Dans le cadre d’analyses de prospection archéologique, l’exploitation des données LiDAR se traduit fréquemment par l’extraction des points du sol pour recréer un modèle numérique de terrain (MNT). À partir de ce MNT très précis, nous identifions et interprétons les anomalies et irrégularités de surface.
Sur le parc du château de Villers-Cotterêts, le levé se fait à l’aide d’un drone équipé d’un capteur LiDAR (boitier jaune). Le miroir pivotant est le dispositif qui permet au laser du LiDAR de balayer la scène sur un angle de 120 degrés pour acquérir une grande densité de points sur une bande de sol survolée par le drone (voir la vidéo de mise en route du miroir rotatif). C’est l’assemblage de toutes ces bandes de survol qui permet de reconstituer la scène entière !
Cette technique d’analyse est très utile pour étudier de façon fine et non destructrice le sol des boisements du site, denses et difficiles d’accès pour une prospection.
A Villers-Cotterêts, le drone a survolé le petit parc en 4 vols distincts, couvrant la majeure partie de ces boisements. Ils se sont déroulés à des périodes de l’année où le feuillage est le moins développé possible, afin de permettre la meilleure précision au sol.
Chaque vol se planifie minutieusement afin de garantir la sécurité de tous et d’obtenir un levé optimal.
A l’issue du vol drone sur petit parc de Villers-Cotterêts, nous analysons les données LiDAR. Nous extrayons les points du sol pour recréer un modèle numérique de terrain (MNT), identifier et interpréter les anomalies et irrégularités de surface.

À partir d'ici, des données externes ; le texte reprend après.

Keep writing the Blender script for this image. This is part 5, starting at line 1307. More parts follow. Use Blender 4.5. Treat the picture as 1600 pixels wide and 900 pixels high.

Plusieurs traitements s’appliquent sur le MNT afin de visualiser les micro-reliefs. Ci-dessous, nous avons appliqué au même extrait du MNT les traitements suivants :
Selon les traitements appliqués, les anomalies sont mises en évidence et permettent une analyse des micro-reliefs qui sont alors digitalisés. Ces « creux » ou « bosses » peuvent correspondre à d’anciennes limites, des accès, des traces de bâti…
Une prospection pédestre permettra de vérifier ces anomalies sur le terrain, offrant ainsi une meilleure compréhension de l’histoire du parc.